En 2010, il y a une succession d’initiatives menées par les forces locales un peu partout dans le monde : à Cochabamba, en Bolivie, pour discuter des suites de Copenhague ; à Cuzco, au Pérou, organisées par les mouvements indigènes sur la crise de civilisation ; aux États-Unis, sur l’évolution des politiques américaines… Il y aura une trentaine d’événements majeurs où naîtront des réflexions et des pratiques sur la possibilité de contester la situation actuelle et de construire des ­pro­positions de dépassement.

Quel est votre bilan des FSM ?

C’est l’expression d’un mouvement historique extraordinaire qui se définit d’abord comme un mouvement d’émancipation, de reconstruction du monde, qui reprend et renouvelle les grands mouvements historiques précédents. C’est un mouvement qui reprend à son compte les luttes anticoloniales et la domination des pays du Nord sur les pays du Sud, mais aussi la lutte sociale et ouvrière.

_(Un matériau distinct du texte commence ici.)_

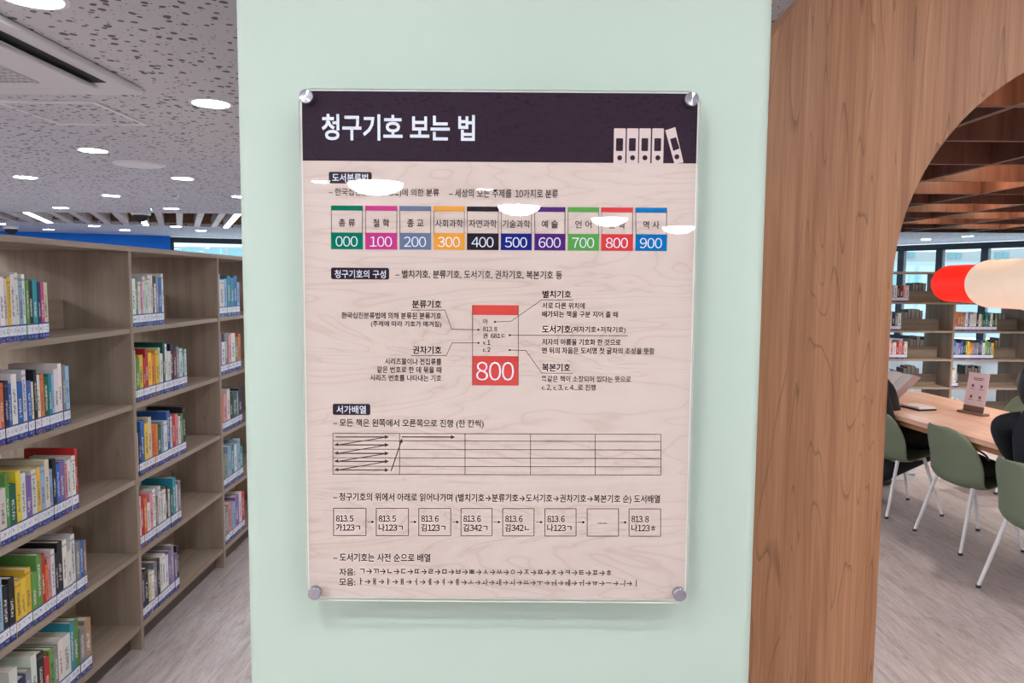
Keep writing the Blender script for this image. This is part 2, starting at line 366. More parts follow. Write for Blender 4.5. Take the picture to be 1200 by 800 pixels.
# ------------------------------------------------------------------ pillar
PX0, PX1, PY, PD = -.4535, .4200, 1.22, .38
def rrect(x0, x1, y0, y1, r, n=6):
    pts = []
    for cx, cy, a in ((x1-r, y0+r, -PI/2), (x1-r, y1-r, 0), (x0+r, y1-r, PI/2), (x0+r, y0+r, PI)):
        pts += [(cx+r*math.cos(a+PI/2*i/n), cy+r*math.sin(a+PI/2*i/n)) for i in range(n+1)]
    return pts
p = MB().prism([(x, y, 0) for x, y in rrect(PX0, PX1, PY, PY+PD, .022)], (0, 0, CZ))
tag(p.build('pillar', M_MINT, smooth=True), 'pale mint-green painted pillar carrying the acrylic-covered information sign', 'pillar')

# ------------------------------------------------------------------ wooden arch
AY, AT = 1.62, .08
AK = AY/1.86
ACX, ACZ, ARI, ARO = 1.5555*AK, 1.68+.0077*AK, .5955*AK, 1.098*AK
ar = MB(); N = 72
def arc(r, y): return [(ACX+r*math.cos(PI-PI*i/N), y, ACZ+r*math.sin(PI-PI*i/N)) for i in range(N+1)]
inner = lambda y: [(ACX-ARI, y, 0)]+arc(ARI, y)+[(ACX+ARI, y, 0)]
outer = lambda y: [(ACX-ARO, y, 0)]+arc(ARO, y)+[(ACX+ARO, y, 0)]
i0, o0, i1, o1 = inner(AY), outer(AY), inner(AY+AT), outer(AY+AT); k = len(i0)
ar.add(i0+o0, [(j, j+1, k+j+1, k+j) for j in range(k-1)], 0); ar.add(i1+o1, [(j, j+1, k+j+1, k+j) for j in range(k-1)], 0)
ar.add(i0+i1, [(j, j+1, k+j+1, k+j) for j in range(k-1)], 1); ar.add(o0+o1, [(j, j+1, k+j+1, k+j) for j in range(k-1)], 1)
for s_ in (0, k-1): ar.add([i0[s_], o0[s_], o1[s_], i1[s_]], [(0, 1, 2, 3)], 1)
ao = ar.build('wooden_arch', [M_ARCH, M_ARCHRIM], smooth=True)
tag(ao, 'brown cherry-veneered round arch standing right behind the mint pillar', 'arch')

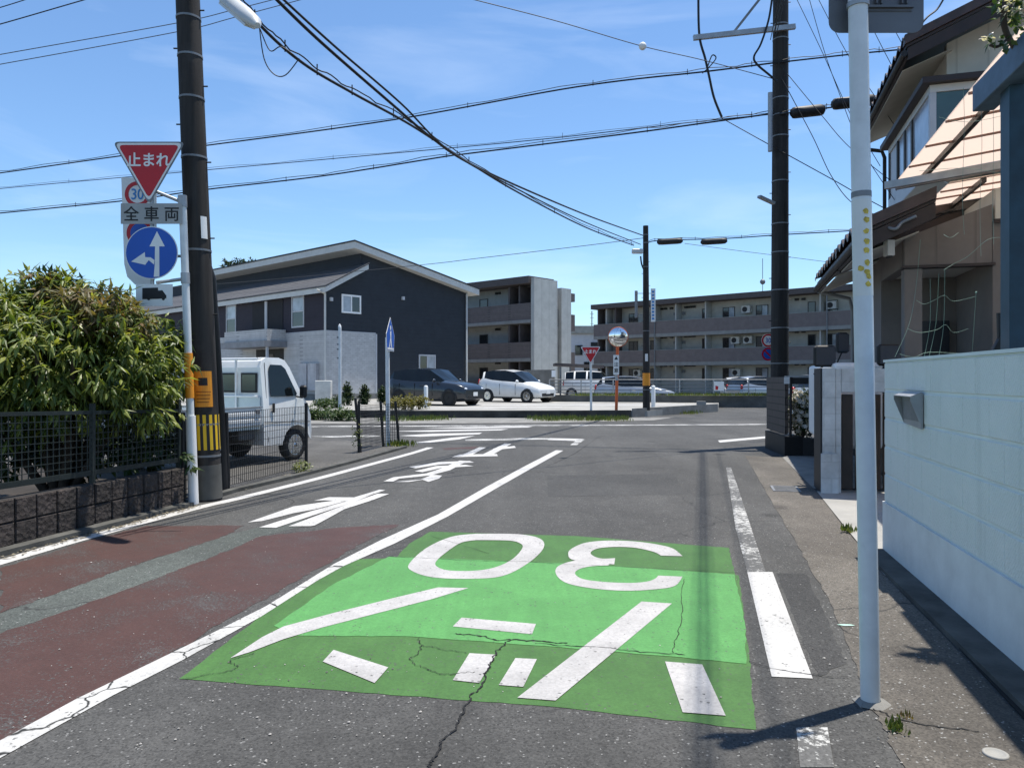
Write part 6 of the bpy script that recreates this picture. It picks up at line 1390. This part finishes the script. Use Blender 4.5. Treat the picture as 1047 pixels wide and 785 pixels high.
# weeds, grass, litter
def tuft(name, label, c, n, h, mat, spread, cat='weed', kind=None, group=None, wd=.16):
    vs, fs = [], []
    for _ in range(n):
        p = c + V((random.gauss(0, spread), random.gauss(0, spread), 0)); a = random.uniform(0, 6.28); leaf(vs, fs, p, V((math.cos(a) * .6, math.sin(a) * .6, random.uniform(.6, 1.4))), V((math.cos(a), math.sin(a), .3)), h * random.uniform(.5, 1.2), h * wd, .25)
    m = MB(); m.v = vs; m.f = fs; m.mi = [0] * len(fs); m.sm = [False] * len(fs); o = m.build(name, mat); return tag(o, label if not kind else None, cat if not kind else None, group, kind)
weedm = leafmat('weed_green', [(.06, .1, .02), (.1, .14, .03), (.14, .15, .04)], .3)
tuft('weed', 'small yellow green weed in the pavement crack by the white post', G(915, 747) + Z3 * .004, 40, .05, weedm, .02)
tuft('weed', 'tiny brown sprig in the crack just behind the yellow green weed', G(926, 735) + Z3 * .004, 14, .035, loq2, .012)
def clump(label, c, r, n):
    m, _ = crown([(c + V((0, 0, r[2] * .8)), r)], n, 5, .055, .014, -.2, .7); return tag(m.build('weed', pale_weed), label, 'weed')
pale_weed = leafmat('pale_weed_green', [(.08, .12, .03), (.16, .19, .06), (.22, .23, .1), (.06, .09, .025)], .3)
clump('leafy pale weed at the foot of the black mesh fence post', G(309, 484), (.14, .12, .11), 46)
clump('weeds tangled up the leaning fence posts', G(365, 463) + Z3 * .1, (.09, .09, .3), 40)
tuft('ground_weeds', '', G(410, 456), 150, .14, weedm, .12, kind='stuff')
tuft('ground_weeds', '', G(866, 545) + Z3 * .01, 40, .08, weedm, .03, kind='stuff')
tuft('ground_weeds', '', G(120, 513) + V((0, .25, .42)), 60, .11, loq, .16, kind='stuff')
tuft('ground_weeds', '', G(65, 523) + V((0, .25, .42)), 50, .10, loq, .14, kind='stuff')
gpt = [(G(x, 429.3 + random.uniform(-1.4, 1.6))) for x in [random.uniform(390, 455) for _ in range(60)] + [random.uniform(545, 640) for _ in range(90)]] + [V((random.uniform(3, 13), 36.15 + random.uniform(0, .2), zt_ * 0 + .57)) for zt_ in range(160)] + [G(700 + random.uniform(-8, 12), 423 + random.uniform(-1, 1)) for _ in range(14)]
vs, fs = [], []
for c in gpt:
    for _ in range(14): a = random.uniform(0, 6.28); leaf(vs, fs, c + V((random.gauss(0, .14), random.gauss(0, .1), 0)), V((math.cos(a) * .7, math.sin(a) * .7, 1)), V((math.cos(a), math.sin(a), .2)), random.uniform(.08, .2), .014, .3)
m = MB(); m.v = vs; m.f = fs; m.mi = [0] * len(fs); m.sm = [False] * len(fs); tag(m.build('grass', weedm), kind='stuff')
vs, fs = [], []
for _ in range(300):
    k = random.random(); base_ = LW[0].lerp(LW[1], k * 1.0) if False else wa.lerp(wb, random.random() ** .8) + wnn * random.uniform(.13, .25)
    if random.random() < .3: base_ = fa1.lerp(fa2, random.uniform(-.3, 1.5)) + V((random.uniform(.0, .2), -random.uniform(.05, .3), 0))
    a = random.uniform(0, 6.28); leaf(vs, fs, base_ + Z3 * .012, V((math.cos(a), math.sin(a), .12)), Z3, random.uniform(.025, .07), random.uniform(.006, .014), .1)
m = MB(); m.v = vs; m.f = fs; m.mi = [0] * len(fs); m.sm = [False] * len(fs); tag(m.build('leaf_litter', leafmat('dry_leaves', [(.12, .1, .06), (.25, .22, .16), (.08, .06, .03)], .1)), kind='stuff')

# loose grit on the road and in the gutters
vs, fs = [], []
def stone_(c, r):
    o = len(vs); a0 = random.uniform(0, 6.28)
    for k in range(5): a = a0 + k * 1.257; vs.append(c + V((math.cos(a) * r * random.uniform(.6, 1.2), math.sin(a) * r * random.uniform(.6, 1.2), 0)))
    vs.append(c + V((0, 0, r * random.uniform(.5, .9))))
    for k in range(5): fs.append((o + k, o + (k + 1) % 5, o + 5))
for _ in range(520):
    k = random.random()
    if k < .4: c = G(random.uniform(-20, 420), random.uniform(535, 770))
    elif k < .6: c = G(random.uniform(200, 760), random.uniform(520, 785))
    else:
        y = random.uniform(475, 785); f = (y - 475) / 310; c = G(770 + f * 140 + random.uniform(-25, 40 + 90 * f), y)
    stone_(V((c.x, c.y, .0055)), random.choice((.0025, .003, .003, .004, .005, .007)))
m = MB(); m.v = vs; m.f = fs; m.mi = [0] * len(fs); m.sm = [False] * len(fs); tag(m.build('grit', leafmat('grit_stone', [(.1, .1, .09), (.25, .24, .22), (.45, .43, .4), (.07, .065, .06)], 0, .9)), kind='stuff')
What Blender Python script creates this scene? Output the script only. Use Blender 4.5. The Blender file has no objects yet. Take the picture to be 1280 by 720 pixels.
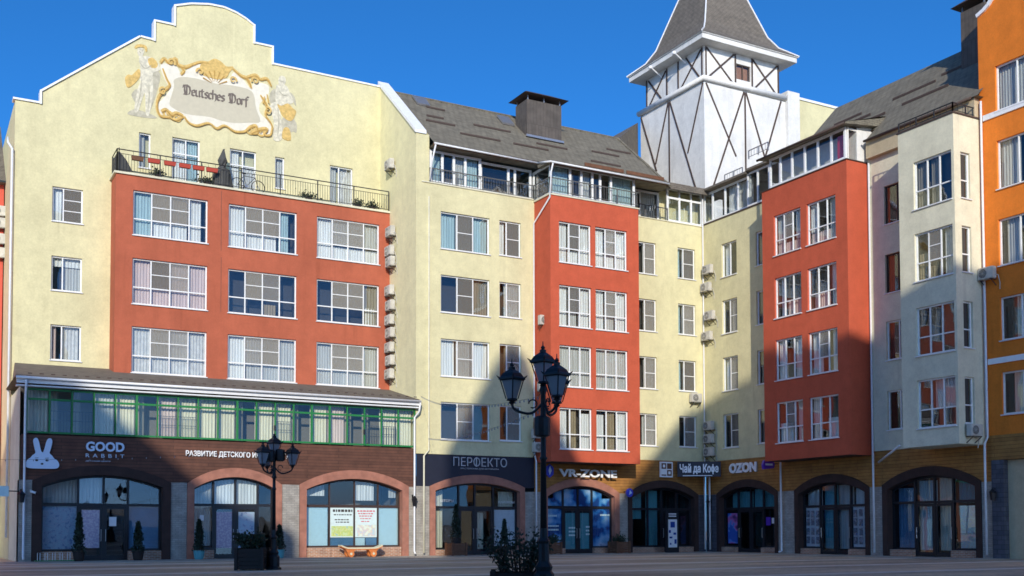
import bpy, bmesh, math, random
from mathutils import Vector, Matrix

random.seed(7)
SC = bpy.context.scene
COL = SC.collection

# ------------------------------------------------------------------ camera
YAW, PITCH, ROLL, FPX, CY, EYE = 0.506679, 0.0409232, -0.0028258, 1368.17, 607.33, 1.25
fw = Vector((math.sin(YAW)*math.cos(PITCH), math.cos(YAW)*math.cos(PITCH), math.sin(PITCH)))
r0 = Vector((math.cos(YAW), -math.sin(YAW), 0)); u0v = r0.cross(fw)
rr = r0*math.cos(ROLL)+u0v*math.sin(ROLL); uu = -r0*math.sin(ROLL)+u0v*math.cos(ROLL)
cam = bpy.data.cameras.new('camera'); camo = bpy.data.objects.new('camera', cam); COL.objects.link(camo)
cam.sensor_fit = 'HORIZONTAL'; cam.sensor_width = 36; cam.lens = FPX/1280*36
cam.shift_y = (CY-360)/1280; cam.clip_start = .1; cam.clip_end = 3000
camo.matrix_world = Matrix(((rr.x, uu.x, -fw.x, 0), (rr.y, uu.y, -fw.y, 0), (rr.z, uu.z, -fw.z, EYE), (0, 0, 0, 1)))
SC.camera = camo

# ------------------------------------------------------------------ light
SUN_AZ, SUN_EL = math.radians(28.4), math.radians(20.0)     # travel direction of the light, from +Y towards +X
ldir = Vector((math.sin(SUN_AZ)*math.cos(SUN_EL), math.cos(SUN_AZ)*math.cos(SUN_EL), -math.sin(SUN_EL)))
w = bpy.data.worlds.new('World'); SC.world = w; w.use_nodes = True
nt = w.node_tree; nt.nodes.clear()
sky = nt.nodes.new('ShaderNodeTexSky'); sky.sky_type = 'NISHITA'; sky.sun_disc = False
sky.sun_elevation = SUN_EL; sky.sun_rotation = SUN_AZ+math.pi
sky.altitude = 100; sky.air_density = 0.55; sky.dust_density = 1.0; sky.ozone_density = 10.0
bg = nt.nodes.new('ShaderNodeBackground'); bg.inputs[1].default_value = 0.15
wo = nt.nodes.new('ShaderNodeOutputWorld')
hs = nt.nodes.new('ShaderNodeHueSaturation'); hs.inputs['Hue'].default_value = .492; hs.inputs['Saturation'].default_value = 1.05; hs.inputs['Value'].default_value = 1.07
nt.links.new(sky.outputs[0], hs.inputs['Color']); nt.links.new(hs.outputs[0], bg.inputs[0]); nt.links.new(bg.outputs[0], wo.inputs[0])
sl = bpy.data.lights.new('sun', 'SUN'); sl.energy = 2.9; sl.angle = math.radians(.53); sl.color = (1, .925, .79)
so = bpy.data.objects.new('sun', sl); COL.objects.link(so)
so.rotation_euler = ldir.to_track_quat('-Z', 'Y').to_euler(); so.location = (-30, -60, 60)
SC.view_settings.view_transform = 'Standard'; SC.view_settings.look = 'None'
SC.view_settings.exposure = 0.5; SC.cycles.filter_width = 1.6; SC.view_settings.gamma = 1.0

# ------------------------------------------------------------------ materials
MATS = {}
def newmat(name):
    m = bpy.data.materials.new(name); m.use_nodes = True; m.node_tree.nodes.clear(); MATS[name] = m
    n = m.node_tree; o = n.nodes.new('ShaderNodeOutputMaterial'); p = n.nodes.new('ShaderNodeBsdfPrincipled')
    n.links.new(p.outputs[0], o.inputs[0]); return m, n, p, o
def pos(n):
    g = n.nodes.new('ShaderNodeNewGeometry'); return g.outputs['Position']
def mapping(n, src, scale):
    m = n.nodes.new('ShaderNodeMapping'); m.inputs['Scale'].default_value = scale; n.links.new(src, m.inputs[0]); return m.outputs[0]
def noise(n, vec, scale, detail=3, rough=.55):
    t = n.nodes.new('ShaderNodeTexNoise'); t.inputs['Scale'].default_value = scale; t.inputs['Detail'].default_value = detail
    t.inputs['Roughness'].default_value = rough; n.links.new(vec, t.inputs['Vector']); return t.outputs[0]
def ramp(n, src, stops):
    r = n.nodes.new('ShaderNodeValToRGB'); e = r.color_ramp.elements
    while len(e) < len(stops): e.new(.5)
    for k, (p, c) in enumerate(stops): e[k].position = p; e[k].color = (*c, 1) if len(c) == 3 else c
    n.links.new(src, r.inputs[0]); return r.outputs[0]
def mix(n, a, b, fac, mode='MIX'):
    m = n.nodes.new('ShaderNodeMix'); m.data_type = 'RGBA'; m.blend_type = mode
    for s, v in ((6, a), (7, b), (0, fac)):
        if hasattr(v, 'is_linked') or hasattr(v, 'links'): n.links.new(v, m.inputs[s])
        elif s == 0: m.inputs[0].default_value = v
        else: m.inputs[s].default_value = (*v, 1)
    return m.outputs[2]
def bump(n, p, h, strength, dist=.02):
    b = n.nodes.new('ShaderNodeBump'); b.inputs['Strength'].default_value = strength; b.inputs['Distance'].default_value = dist
    n.links.new(h, b.inputs['Height']); n.links.new(b.outputs[0], p.inputs['Normal'])
def wallvec(n, zscale=1.0):
    """(x+y, z, 0): runs along any axis-aligned wall"""
    s = n.nodes.new('ShaderNodeSeparateXYZ'); n.links.new(pos(n), s.inputs[0])
    a = n.nodes.new('ShaderNodeMath'); a.operation = 'ADD'; n.links.new(s.outputs[0], a.inputs[0]); n.links.new(s.outputs[1], a.inputs[1])
    m = n.nodes.new('ShaderNodeMath'); m.operation = 'MULTIPLY'; m.inputs[1].default_value = zscale; n.links.new(s.outputs[2], m.inputs[0])
    c = n.nodes.new('ShaderNodeCombineXYZ'); n.links.new(a.outputs[0], c.inputs[0]); n.links.new(m.outputs[0], c.inputs[1]); return c.outputs[0]

def plaster(name, c, var=.10, streak=.05):
    m, n, p, o = newmat(name); v = pos(n)
    big = ramp(n, noise(n, v, .35, 4), [(.3, (1-var,)*3), (.7, (1+var*.35,)*3)])
    st = ramp(n, noise(n, mapping(n, v, (.9, .9, .10)), 1.0, 6, .65), [(.36, (1-streak, 1-streak*1.05, 1-streak*1.1)), (.62, (1, 1, 1))])
    # rain streaks: narrow vertical lines, only here and there
    sk = ramp(n, noise(n, mapping(n, v, (3.2, 3.2, .22)), 1.0, 3, .5), [(.56, (0, 0, 0)), (.72, (1, 1, 1))]); pt = ramp(n, noise(n, v, .55, 2), [(.45, (0, 0, 0)), (.65, (1, 1, 1))])
    st = mix(n, st, (1-streak*2.2, 1-streak*2.3, 1-streak*2.4), mix(n, sk, pt, 1, 'MULTIPLY'))
    fine = ramp(n, noise(n, v, 14, 3), [(.3, (.93,)*3), (.7, (1.04,)*3)])
    med = ramp(n, noise(n, v, 2.2, 5, .65), [(.32, (.90,)*3), (.66, (1.04,)*3)])
    col = mix(n, mix(n, mix(n, mix(n, c, big, 1, 'MULTIPLY'), st, 1, 'MULTIPLY'), fine, 1, 'MULTIPLY'), med, 1, 'MULTIPLY')
    n.links.new(col, p.inputs['Base Color']); p.inputs['Roughness'].default_value = .9
    p.inputs['Specular IOR Level'].default_value = .2
    bump(n, p, noise(n, v, 45, 3), .25, .01)
    return m
def flat(name, c, rough=.6, metal=0, var=.08, spec=.4, scale=6):
    m, n, p, o = newmat(name); v = pos(n)
    col = mix(n, c, ramp(n, noise(n, v, scale, 4), [(.3, (1-var,)*3), (.7, (1+var*.5,)*3)]), 1, 'MULTIPLY')
    n.links.new(col, p.inputs['Base Color']); p.inputs['Roughness'].default_value = rough; p.inputs['Metallic'].default_value = metal
    p.inputs['Specular IOR Level'].default_value = spec
    return m
def bricks(name, c1, c2, mortar, bw=.26, bh=.085, msize=.012, zs=1, bstr=.6):
    m, n, p, o = newmat(name); v = wallvec(n, zs)
    t = n.nodes.new('ShaderNodeTexBrick'); t.inputs['Scale'].default_value = 1
    t.inputs['Color1'].default_value = (*c1, 1); t.inputs['Color2'].default_value = (*c2, 1); t.inputs['Mortar'].default_value = (*mortar, 1)
    t.inputs['Brick Width'].default_value = bw; t.inputs['Row Height'].default_value = bh; t.inputs['Mortar Size'].default_value = msize
    t.inputs['Bias'].default_value = 0; n.links.new(v, t.inputs['Vector'])
    col = mix(n, t.outputs[0], ramp(n, noise(n, pos(n), 2.5, 5), [(.3, (.72,)*3), (.7, (1.12,)*3)]), 1, 'MULTIPLY')
    n.links.new(col, p.inputs['Base Color']); p.inputs['Roughness'].default_value = .85
    bump(n, p, t.outputs[1], -bstr, .012)
    return m

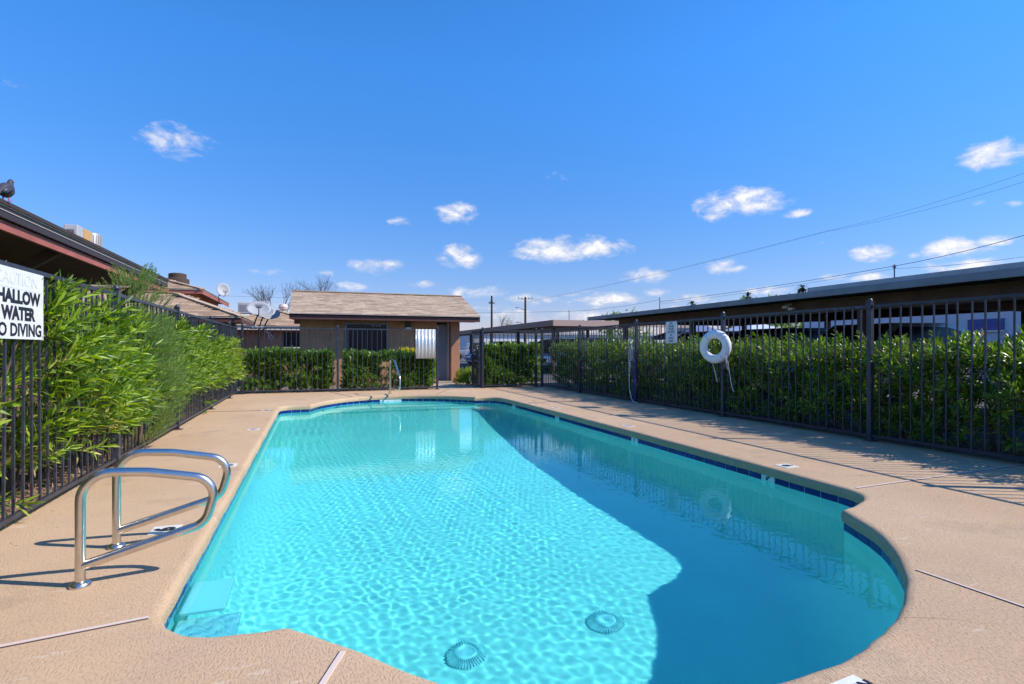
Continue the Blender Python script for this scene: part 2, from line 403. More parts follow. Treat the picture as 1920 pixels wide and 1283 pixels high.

Ce mouvement apporte une dimension nouvelle : la convergence des mouvements sociaux. On y retrouve à la fois une diversité et une unité. Il est beaucoup plus riche et divers, et s’appuie sur une multitude de mobilisations. Il met en avant la reconstruction d’une culture politique. Et, pour la première fois, c’est un mouvement qui se définit réellement à l’échelle mondiale.